# WHAT YOU WILL DO
Lines containing the string "this" are to be counted. Write only how many there are.

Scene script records
►

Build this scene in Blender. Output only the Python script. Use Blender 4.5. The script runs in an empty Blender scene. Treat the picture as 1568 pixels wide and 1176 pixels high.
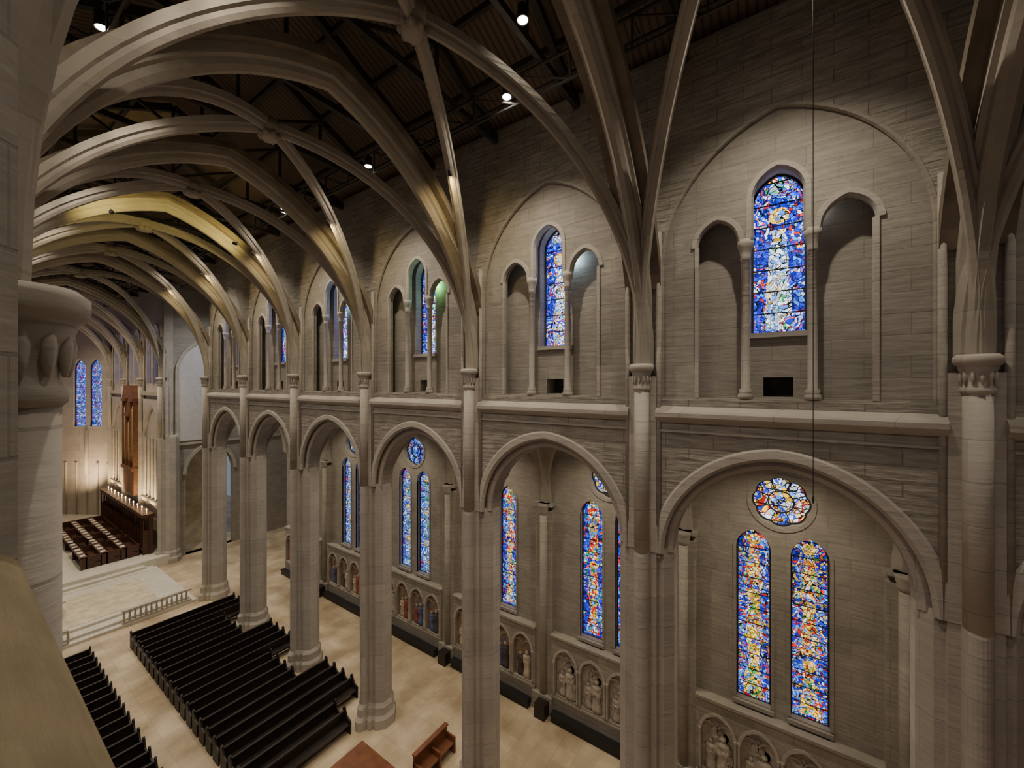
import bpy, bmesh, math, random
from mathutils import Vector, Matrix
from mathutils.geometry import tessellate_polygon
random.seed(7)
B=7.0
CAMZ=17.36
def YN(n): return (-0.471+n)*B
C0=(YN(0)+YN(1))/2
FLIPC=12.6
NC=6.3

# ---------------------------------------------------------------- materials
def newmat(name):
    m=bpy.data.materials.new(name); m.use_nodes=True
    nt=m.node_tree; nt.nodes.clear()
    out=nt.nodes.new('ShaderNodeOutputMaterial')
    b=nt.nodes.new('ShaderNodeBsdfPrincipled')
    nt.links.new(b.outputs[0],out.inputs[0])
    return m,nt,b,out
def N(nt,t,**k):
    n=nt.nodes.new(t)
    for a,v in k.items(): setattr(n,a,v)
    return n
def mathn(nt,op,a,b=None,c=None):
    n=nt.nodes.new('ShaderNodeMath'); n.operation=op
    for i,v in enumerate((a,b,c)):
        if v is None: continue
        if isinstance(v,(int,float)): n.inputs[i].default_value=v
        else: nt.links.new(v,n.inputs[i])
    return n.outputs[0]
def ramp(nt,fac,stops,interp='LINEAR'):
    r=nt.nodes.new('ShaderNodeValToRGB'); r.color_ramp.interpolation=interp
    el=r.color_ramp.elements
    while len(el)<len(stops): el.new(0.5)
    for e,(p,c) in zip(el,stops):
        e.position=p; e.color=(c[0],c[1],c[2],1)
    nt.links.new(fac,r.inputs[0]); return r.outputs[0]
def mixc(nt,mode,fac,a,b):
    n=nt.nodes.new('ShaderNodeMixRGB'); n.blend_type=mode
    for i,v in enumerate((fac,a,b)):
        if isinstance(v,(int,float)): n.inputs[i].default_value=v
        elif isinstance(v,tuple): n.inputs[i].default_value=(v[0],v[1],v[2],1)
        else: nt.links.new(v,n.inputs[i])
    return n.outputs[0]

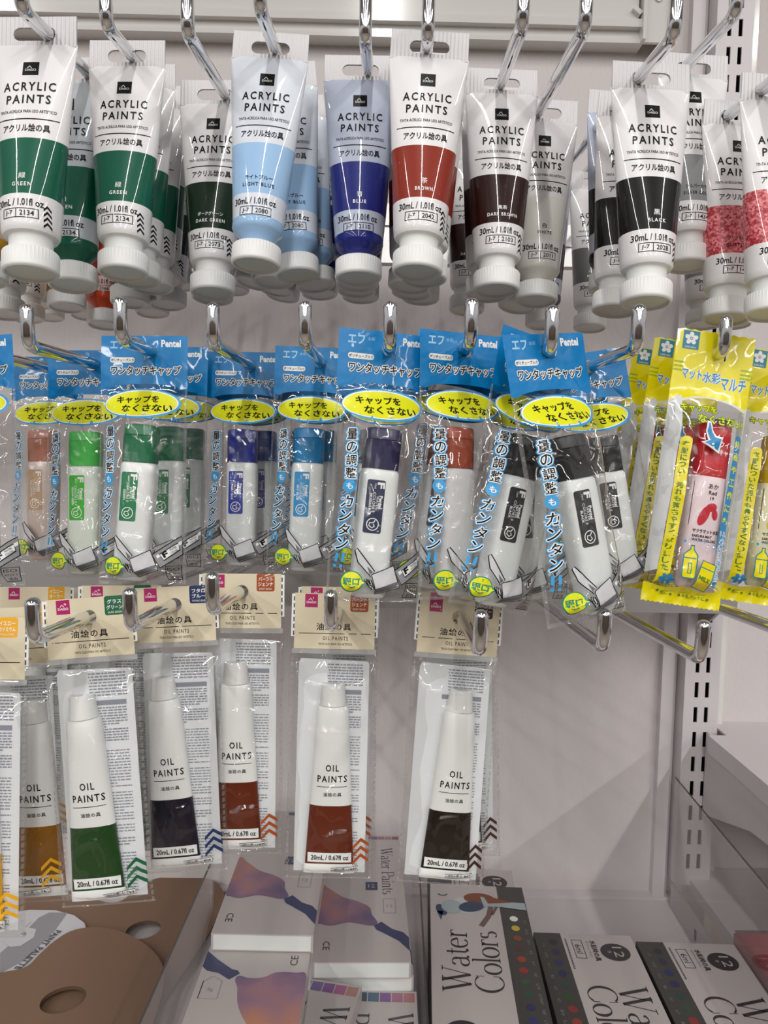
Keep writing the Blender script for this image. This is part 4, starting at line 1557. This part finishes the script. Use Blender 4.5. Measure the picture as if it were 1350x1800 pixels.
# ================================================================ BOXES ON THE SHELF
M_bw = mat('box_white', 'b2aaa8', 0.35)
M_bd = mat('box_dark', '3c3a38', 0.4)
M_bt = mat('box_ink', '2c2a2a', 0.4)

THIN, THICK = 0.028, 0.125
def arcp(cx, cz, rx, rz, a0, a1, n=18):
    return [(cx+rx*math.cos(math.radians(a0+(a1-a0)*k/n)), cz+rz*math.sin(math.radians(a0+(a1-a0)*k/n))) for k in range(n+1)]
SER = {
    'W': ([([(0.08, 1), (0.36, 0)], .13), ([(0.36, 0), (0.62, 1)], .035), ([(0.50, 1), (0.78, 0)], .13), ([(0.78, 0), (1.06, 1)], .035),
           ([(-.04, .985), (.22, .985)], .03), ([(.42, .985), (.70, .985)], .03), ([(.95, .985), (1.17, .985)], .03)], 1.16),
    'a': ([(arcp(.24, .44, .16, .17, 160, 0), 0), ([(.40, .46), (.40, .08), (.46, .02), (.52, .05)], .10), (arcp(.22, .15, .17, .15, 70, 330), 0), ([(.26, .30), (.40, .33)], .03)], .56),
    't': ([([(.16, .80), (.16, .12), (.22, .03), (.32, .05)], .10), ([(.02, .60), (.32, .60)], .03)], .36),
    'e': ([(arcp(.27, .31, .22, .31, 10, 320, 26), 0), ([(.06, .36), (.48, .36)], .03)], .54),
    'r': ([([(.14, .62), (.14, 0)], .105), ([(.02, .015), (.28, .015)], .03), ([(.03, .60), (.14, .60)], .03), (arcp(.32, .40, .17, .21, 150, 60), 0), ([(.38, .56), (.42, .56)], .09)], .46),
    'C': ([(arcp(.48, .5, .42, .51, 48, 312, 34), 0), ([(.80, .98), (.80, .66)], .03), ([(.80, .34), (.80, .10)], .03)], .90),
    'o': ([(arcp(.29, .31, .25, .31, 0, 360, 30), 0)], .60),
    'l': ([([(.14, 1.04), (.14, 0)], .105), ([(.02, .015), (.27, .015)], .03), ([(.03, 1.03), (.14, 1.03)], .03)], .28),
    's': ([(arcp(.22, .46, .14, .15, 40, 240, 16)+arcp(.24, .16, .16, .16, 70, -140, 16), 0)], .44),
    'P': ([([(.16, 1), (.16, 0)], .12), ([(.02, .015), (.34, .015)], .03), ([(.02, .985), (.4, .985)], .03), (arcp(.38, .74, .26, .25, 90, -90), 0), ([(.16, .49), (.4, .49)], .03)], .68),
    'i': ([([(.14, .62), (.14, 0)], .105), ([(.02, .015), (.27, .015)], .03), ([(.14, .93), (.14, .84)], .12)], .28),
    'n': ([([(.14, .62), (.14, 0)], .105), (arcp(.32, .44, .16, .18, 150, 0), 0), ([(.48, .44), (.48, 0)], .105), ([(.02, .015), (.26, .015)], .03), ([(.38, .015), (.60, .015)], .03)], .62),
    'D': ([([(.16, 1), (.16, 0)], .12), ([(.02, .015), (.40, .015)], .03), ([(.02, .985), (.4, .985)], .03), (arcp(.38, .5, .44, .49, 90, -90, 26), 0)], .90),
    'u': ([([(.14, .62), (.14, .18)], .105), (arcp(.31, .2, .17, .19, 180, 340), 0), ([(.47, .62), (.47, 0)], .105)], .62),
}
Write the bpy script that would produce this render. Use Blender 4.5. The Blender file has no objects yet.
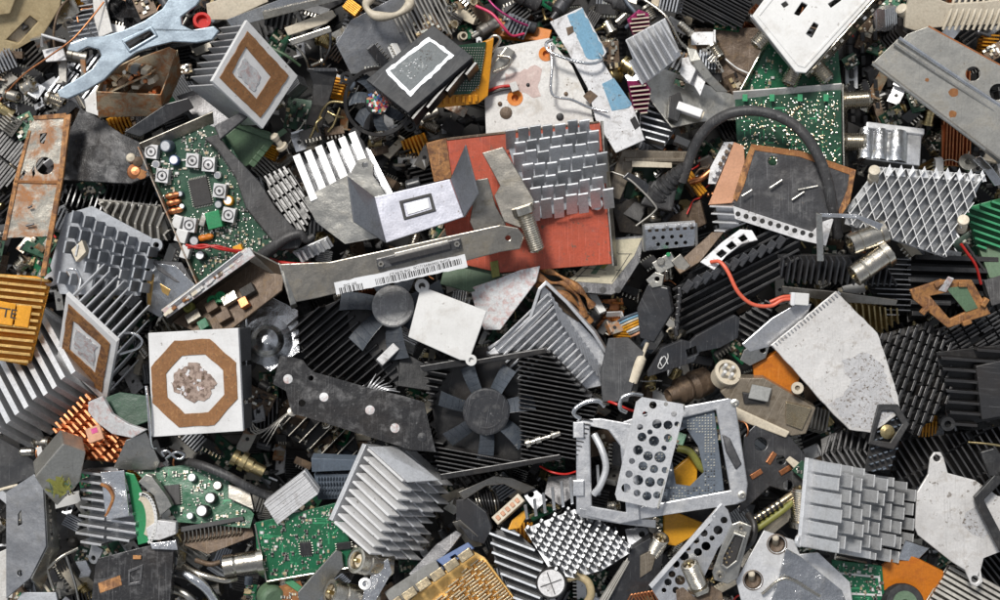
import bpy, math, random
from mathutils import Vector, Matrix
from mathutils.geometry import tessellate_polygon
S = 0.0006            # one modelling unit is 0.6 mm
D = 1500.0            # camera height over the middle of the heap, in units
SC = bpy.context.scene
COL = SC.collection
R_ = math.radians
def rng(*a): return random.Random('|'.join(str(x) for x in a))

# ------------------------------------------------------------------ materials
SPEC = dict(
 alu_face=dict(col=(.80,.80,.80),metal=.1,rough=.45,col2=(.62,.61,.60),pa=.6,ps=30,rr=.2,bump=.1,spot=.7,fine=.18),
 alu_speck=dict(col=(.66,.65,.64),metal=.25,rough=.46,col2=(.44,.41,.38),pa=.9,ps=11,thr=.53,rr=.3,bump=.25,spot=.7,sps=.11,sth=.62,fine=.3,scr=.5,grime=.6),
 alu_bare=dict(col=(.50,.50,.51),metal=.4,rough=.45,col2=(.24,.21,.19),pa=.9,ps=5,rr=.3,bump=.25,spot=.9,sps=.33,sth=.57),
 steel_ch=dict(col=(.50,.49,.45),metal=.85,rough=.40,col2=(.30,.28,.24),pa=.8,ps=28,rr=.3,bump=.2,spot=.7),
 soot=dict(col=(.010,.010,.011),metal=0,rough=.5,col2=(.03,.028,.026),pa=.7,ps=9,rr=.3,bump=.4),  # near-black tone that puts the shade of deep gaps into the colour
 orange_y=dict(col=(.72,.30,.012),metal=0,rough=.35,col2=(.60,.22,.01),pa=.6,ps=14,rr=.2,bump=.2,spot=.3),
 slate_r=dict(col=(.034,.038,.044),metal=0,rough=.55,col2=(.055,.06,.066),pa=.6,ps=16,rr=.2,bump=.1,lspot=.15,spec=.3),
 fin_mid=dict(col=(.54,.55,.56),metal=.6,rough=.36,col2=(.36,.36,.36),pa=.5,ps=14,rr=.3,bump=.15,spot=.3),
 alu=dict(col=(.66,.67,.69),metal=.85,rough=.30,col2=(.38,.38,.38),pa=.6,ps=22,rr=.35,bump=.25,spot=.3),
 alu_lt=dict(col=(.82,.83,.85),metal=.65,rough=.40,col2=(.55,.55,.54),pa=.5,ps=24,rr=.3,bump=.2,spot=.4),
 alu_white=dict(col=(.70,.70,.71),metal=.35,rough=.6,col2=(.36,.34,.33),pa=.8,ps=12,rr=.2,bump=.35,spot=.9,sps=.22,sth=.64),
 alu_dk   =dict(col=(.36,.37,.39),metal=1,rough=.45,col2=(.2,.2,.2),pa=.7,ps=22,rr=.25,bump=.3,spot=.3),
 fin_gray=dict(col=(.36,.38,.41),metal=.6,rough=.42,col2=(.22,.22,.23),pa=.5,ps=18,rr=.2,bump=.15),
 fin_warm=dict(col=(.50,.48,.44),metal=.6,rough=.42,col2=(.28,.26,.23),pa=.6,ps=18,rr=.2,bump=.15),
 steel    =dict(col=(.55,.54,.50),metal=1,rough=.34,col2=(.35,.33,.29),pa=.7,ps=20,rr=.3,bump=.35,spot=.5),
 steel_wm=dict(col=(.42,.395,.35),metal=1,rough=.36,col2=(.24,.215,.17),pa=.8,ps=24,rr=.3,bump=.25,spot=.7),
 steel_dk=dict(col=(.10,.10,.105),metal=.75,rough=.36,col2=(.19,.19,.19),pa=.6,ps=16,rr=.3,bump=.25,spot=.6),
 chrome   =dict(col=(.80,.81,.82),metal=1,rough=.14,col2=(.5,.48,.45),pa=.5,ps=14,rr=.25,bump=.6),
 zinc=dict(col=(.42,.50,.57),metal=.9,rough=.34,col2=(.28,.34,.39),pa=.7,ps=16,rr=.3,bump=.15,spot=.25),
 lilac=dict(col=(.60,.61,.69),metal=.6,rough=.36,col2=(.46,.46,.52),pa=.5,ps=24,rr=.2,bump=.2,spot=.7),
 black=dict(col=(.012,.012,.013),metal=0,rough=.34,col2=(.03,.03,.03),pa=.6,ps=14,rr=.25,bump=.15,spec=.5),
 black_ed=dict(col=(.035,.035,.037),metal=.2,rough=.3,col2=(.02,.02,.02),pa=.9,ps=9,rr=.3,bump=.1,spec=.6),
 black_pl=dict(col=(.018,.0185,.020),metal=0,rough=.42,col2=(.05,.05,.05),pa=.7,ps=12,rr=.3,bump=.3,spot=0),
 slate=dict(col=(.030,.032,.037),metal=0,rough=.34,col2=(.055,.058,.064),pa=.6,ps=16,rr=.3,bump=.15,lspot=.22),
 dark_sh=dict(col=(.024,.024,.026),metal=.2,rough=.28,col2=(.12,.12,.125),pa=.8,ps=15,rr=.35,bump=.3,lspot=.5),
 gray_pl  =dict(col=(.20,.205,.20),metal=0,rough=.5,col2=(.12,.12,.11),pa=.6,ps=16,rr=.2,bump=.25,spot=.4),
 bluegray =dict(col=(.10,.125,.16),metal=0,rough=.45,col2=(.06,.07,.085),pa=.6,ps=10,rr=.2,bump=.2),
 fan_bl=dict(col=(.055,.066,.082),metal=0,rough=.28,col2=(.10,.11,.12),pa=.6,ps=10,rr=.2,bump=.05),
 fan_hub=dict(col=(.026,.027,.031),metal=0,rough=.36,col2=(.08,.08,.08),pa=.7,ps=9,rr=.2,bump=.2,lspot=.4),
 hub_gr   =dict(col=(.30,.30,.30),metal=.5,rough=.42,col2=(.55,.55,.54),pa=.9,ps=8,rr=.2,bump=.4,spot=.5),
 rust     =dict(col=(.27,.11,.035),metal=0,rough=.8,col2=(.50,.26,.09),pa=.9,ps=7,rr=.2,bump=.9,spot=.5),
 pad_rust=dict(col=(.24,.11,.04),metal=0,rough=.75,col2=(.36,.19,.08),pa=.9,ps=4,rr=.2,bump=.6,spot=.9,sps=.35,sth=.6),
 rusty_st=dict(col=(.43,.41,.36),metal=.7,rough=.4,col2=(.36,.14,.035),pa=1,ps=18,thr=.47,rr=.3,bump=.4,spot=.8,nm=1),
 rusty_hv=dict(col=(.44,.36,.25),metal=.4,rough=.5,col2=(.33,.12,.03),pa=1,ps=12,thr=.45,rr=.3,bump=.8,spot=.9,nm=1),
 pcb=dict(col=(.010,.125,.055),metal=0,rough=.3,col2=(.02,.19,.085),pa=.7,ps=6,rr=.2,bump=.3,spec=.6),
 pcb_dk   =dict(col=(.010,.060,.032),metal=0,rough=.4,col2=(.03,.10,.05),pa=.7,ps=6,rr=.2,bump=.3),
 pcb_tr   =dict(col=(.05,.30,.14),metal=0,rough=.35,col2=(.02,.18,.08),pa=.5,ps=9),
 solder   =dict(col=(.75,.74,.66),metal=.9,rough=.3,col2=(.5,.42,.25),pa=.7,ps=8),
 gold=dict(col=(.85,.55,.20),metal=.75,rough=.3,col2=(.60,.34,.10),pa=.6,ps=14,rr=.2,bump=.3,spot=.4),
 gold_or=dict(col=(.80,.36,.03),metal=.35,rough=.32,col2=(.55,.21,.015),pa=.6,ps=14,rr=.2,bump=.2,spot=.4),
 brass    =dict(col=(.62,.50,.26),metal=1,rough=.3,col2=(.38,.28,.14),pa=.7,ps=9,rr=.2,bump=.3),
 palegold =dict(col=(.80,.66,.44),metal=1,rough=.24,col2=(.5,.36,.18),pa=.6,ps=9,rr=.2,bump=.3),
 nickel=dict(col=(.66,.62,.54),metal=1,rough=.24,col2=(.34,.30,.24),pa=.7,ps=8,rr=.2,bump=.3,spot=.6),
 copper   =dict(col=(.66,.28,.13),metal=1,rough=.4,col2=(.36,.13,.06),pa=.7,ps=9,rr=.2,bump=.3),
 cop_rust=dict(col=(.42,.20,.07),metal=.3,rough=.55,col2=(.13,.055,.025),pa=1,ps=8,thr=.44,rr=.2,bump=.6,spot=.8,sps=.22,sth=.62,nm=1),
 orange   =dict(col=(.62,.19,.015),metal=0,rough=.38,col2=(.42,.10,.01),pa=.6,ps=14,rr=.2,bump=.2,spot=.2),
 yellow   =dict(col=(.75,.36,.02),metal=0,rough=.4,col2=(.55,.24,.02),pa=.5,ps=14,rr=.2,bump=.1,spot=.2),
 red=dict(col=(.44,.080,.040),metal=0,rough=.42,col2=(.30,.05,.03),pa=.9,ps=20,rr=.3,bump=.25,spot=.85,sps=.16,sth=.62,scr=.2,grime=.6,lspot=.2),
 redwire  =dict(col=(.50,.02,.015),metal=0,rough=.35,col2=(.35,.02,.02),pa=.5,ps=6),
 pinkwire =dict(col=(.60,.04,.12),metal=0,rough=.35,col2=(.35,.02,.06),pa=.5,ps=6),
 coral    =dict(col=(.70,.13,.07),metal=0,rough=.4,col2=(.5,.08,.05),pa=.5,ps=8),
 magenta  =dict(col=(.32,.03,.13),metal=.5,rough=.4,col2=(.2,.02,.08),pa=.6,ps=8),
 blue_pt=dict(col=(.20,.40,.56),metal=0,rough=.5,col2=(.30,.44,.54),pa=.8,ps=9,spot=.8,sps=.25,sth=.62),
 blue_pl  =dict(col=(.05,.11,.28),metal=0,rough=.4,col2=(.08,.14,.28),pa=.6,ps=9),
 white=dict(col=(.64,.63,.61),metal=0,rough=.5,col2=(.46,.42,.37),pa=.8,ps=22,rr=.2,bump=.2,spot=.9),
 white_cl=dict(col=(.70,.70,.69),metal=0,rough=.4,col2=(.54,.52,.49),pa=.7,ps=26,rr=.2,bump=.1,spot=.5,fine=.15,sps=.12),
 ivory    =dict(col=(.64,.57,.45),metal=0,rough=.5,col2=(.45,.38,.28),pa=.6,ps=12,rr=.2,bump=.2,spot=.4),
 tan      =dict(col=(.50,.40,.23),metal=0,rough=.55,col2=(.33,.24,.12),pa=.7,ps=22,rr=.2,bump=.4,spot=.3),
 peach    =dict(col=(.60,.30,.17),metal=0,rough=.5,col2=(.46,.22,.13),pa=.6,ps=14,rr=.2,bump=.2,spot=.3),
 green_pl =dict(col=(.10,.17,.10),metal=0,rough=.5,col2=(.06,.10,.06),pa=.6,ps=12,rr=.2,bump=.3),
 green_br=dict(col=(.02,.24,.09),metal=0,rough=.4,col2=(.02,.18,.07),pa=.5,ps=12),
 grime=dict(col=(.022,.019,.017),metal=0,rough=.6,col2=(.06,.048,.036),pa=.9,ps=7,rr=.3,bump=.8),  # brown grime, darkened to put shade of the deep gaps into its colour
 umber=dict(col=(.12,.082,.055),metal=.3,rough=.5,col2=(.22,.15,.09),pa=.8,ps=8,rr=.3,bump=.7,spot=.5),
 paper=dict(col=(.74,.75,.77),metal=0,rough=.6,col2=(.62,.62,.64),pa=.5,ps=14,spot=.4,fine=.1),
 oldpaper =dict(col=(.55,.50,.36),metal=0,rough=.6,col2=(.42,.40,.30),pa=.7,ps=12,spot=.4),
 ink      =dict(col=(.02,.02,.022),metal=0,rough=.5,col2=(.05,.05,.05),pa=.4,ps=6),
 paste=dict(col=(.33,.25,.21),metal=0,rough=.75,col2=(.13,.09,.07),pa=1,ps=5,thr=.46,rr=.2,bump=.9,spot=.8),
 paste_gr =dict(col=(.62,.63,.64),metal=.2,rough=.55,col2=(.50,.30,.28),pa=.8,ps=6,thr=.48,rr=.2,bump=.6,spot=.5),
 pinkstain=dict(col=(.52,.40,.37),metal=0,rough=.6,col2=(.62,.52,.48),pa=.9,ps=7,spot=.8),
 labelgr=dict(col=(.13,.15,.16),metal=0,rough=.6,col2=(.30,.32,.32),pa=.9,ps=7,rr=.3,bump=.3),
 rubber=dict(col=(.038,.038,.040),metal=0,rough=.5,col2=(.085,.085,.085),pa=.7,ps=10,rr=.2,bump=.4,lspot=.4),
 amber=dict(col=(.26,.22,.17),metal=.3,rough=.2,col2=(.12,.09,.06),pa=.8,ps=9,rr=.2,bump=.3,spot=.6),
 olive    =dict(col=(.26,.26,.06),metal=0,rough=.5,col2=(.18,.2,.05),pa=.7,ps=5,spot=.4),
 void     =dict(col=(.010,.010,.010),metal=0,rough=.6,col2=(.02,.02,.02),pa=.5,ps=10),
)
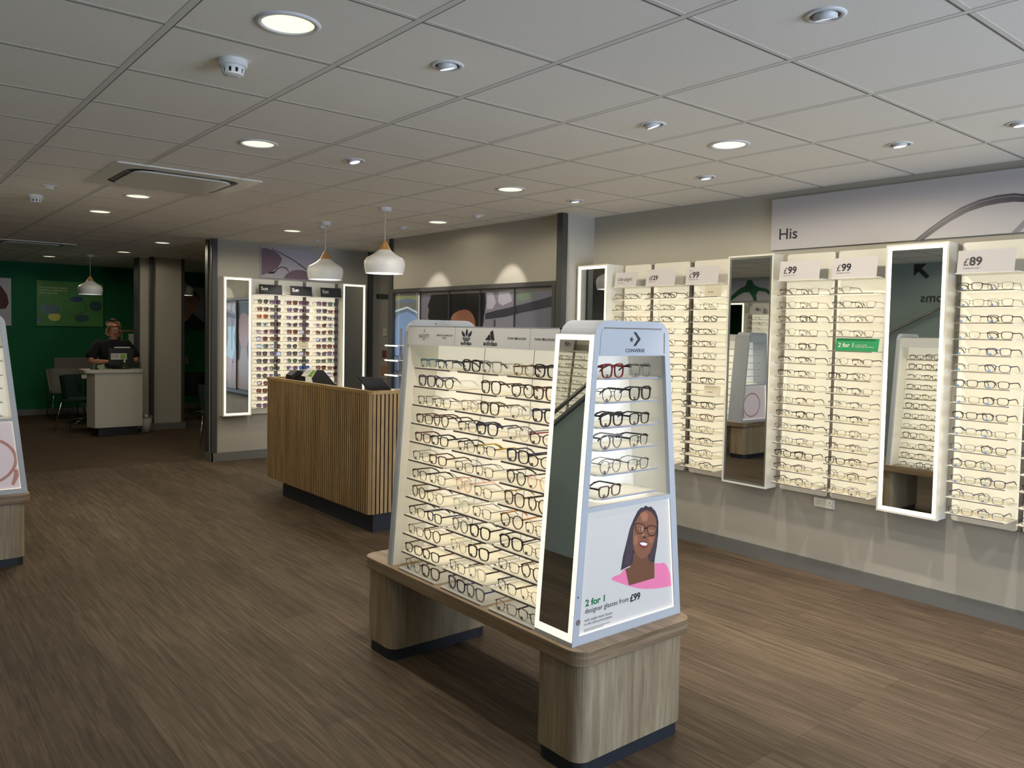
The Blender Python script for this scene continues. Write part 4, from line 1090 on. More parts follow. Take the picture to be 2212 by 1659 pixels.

◄

# COMPLETE ANSWER
4